Heute legt mir ein Freund ein Pamphlet hin, in dem jemand erklärt, dass die christliche Kirche seit 1900 (!) Jahren degeneriert. Drunter ein Diagramm, wie es richtig wäre. Ein Glück, dass wir das endlich erfahren. Das finstere Mittelalter, die Zeit der babylonischen Gefangenschaft hat ein Ende und hier ist der Prophet (stopp: Apostel!) der uns den Durchblick verschafft. Er tut das im Übrigen alle paar Jahre mit einer anderen Idee.

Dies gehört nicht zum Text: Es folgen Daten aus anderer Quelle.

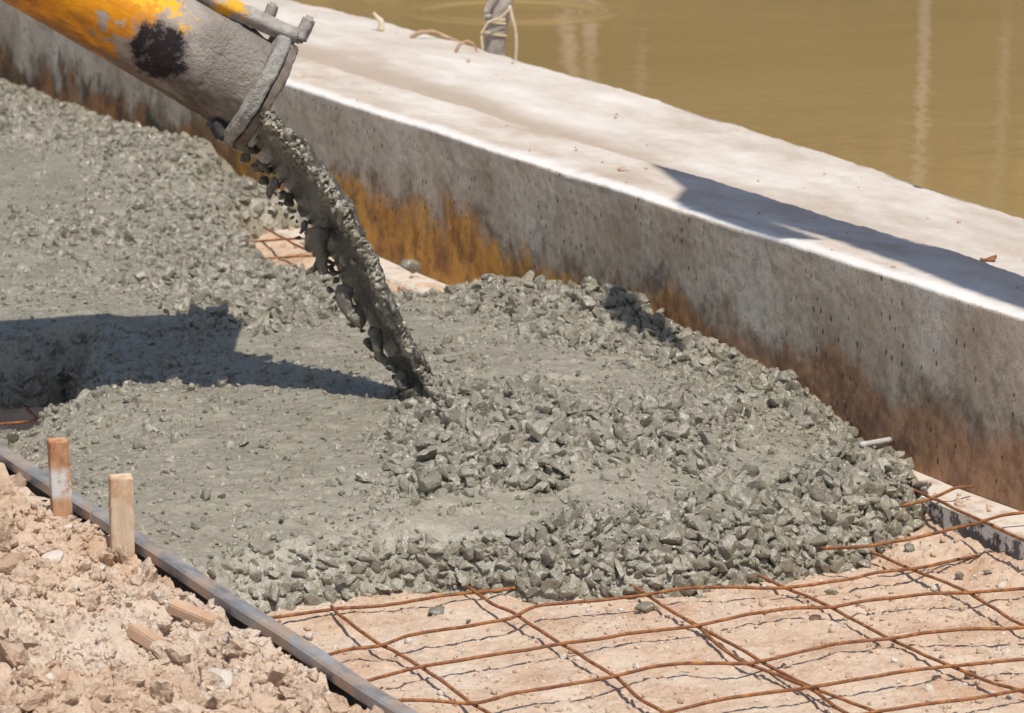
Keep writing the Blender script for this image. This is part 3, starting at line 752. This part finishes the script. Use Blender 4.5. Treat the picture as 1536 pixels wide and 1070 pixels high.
# chips and fragments lying on the spoil
def chip(px, py, size, rz, tilt, mat, lab, name='wood_chip', cat='wood chip', lift=.012):
    g = G(px, py, .06)
    bm = box_bm(size, min(size) * .12, 0)
    for v in bm.verts:
        n = fbm(np.array([v.co[:]]) * 55, 2, 181)[0]
        v.co *= 1 + .10 * n
    o = bm_obj(name, bm, mat)
    o.location = (g[0], g[1], spoil_h(np.array([g[0]]), np.array([g[1]]))[0] + lift); o.rotation_euler = (tilt[0], tilt[1], rz)
    return tag(o, lab, cat)
chip(292, 962, (.070, .022, .014), -.95, (.1, .22), M_CHIP, 'splintered orange brown wood offcut on the soil beside the steel form')
chip(224, 996, (.060, .020, .016), -1.1, (-.1, .3), M_CHIP, 'dusty tan wood offcut on the soil, nearer the camera than the orange one')
for k, (a, b, s, t, lab) in enumerate([(80, 880, .017, .95, 'white chalky lump high on the spoil left of the stakes'), (155, 882, .010, .95, 'small white chip on the spoil below the raw stake'), (10, 917, .013, 1, 'white stone at the left edge of the picture'),
                                (20, 1022, .012, 1, 'flat white chip low on the spoil at the left'), (462, 992, .008, 1, 'little white stone at the outer foot of the steel form'),
                                (12, 895, .026, .02, 'dark brown rock at the left edge of the picture'), (262, 1050, .030, .25, 'large brown earth clod at the bottom edge of the picture'), (330, 1062, .030, .85, 'pale broken rock beside the large brown clod at the bottom edge')]):
    g = G(a, b, .06); Vs = clod_n[0][k] * s if t < .5 else stone_p[0][k] * s
    o = mesh_np('spoil_rock', Vs, clod_n[1], M_SOIL, tint=np.full(len(Vs), t))
    o.location = (g[0], g[1], spoil_h(np.array([g[0]]), np.array([g[1]]))[0] + s * .45); o.rotation_euler[2] = k * 1.3
    tag(o, lab, 'rock', 'rocks lying on the spoil')

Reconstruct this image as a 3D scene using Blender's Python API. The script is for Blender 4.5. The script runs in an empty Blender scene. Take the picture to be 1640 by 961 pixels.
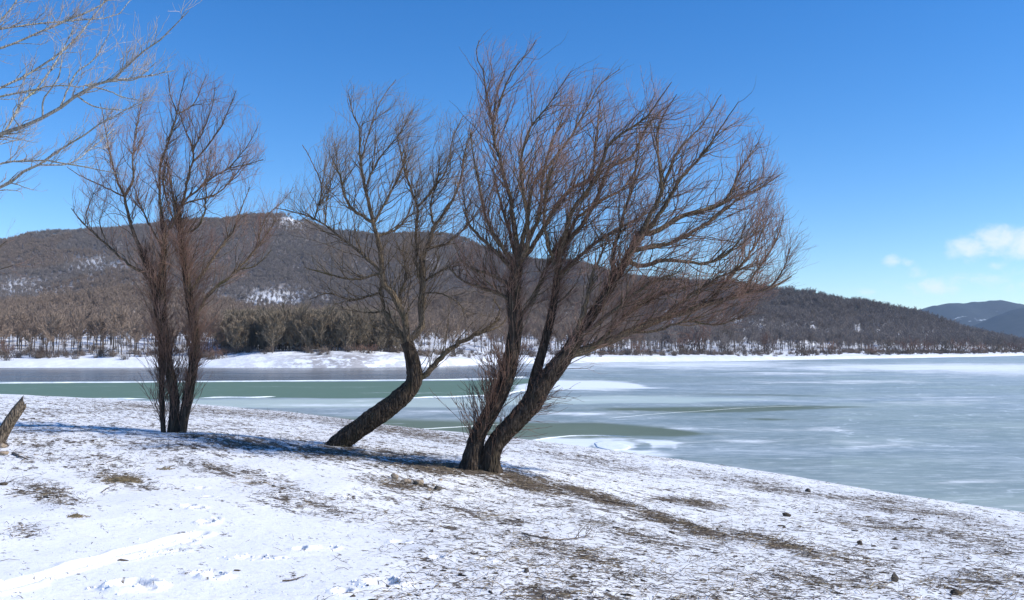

Wie verzweifelt muss man eigentlich sein, um auf solche Rhetorik hereinzufallen? Und warum muss jede nette (und meinetwegen auch hilfreiche, richtige, biblische, …) Idee dadurch zum Glänzen gebracht werden, dass man alles andere runtermacht? Gibt es zeitlos richtige Konzepte oder hatten die anderen eben auch in mancher Hinsicht ihre Zeit und Ihr Recht?

Vor 500 Jahren hat man auch mit großem Eifer Reformkonzepte verhandelt. Aber den reformatorischen Vogel hat einer abgeschossen, der gar nicht als Reformator angetreten war, sich erst mühsam in dieser Rolle zurecht fand (im Grunde hat er es nie richtig geschafft), weil er eigentlich nur Gott suchte und das Evangelium verstehen wollte (kein Diagramm…).

Wenn einer vollmundig den großen Wurf ankündigt (statt das Urteil darüber anderen bzw. der Nachwelt zu überlassen, oder – wie wäre das? – Gott selbst!), dann mag ich schon gar nicht mehr weiterlesen. Machen wir es doch eher wie die Bundeskanzlerin: Kleine Schritte, auch wenn Westerwelle (warum fällt mir jetzt ausgerechnet der als Vergleich ein – gibt’s da Parallelen?) über das Trippeln spottet und große Sprünge sehen will.

Den Stein der Weisen lassen wir lieber bei Harry Potter. Reformieren muss jede Generation, aber vielleicht etwas bescheidener im Anspruch nach außen.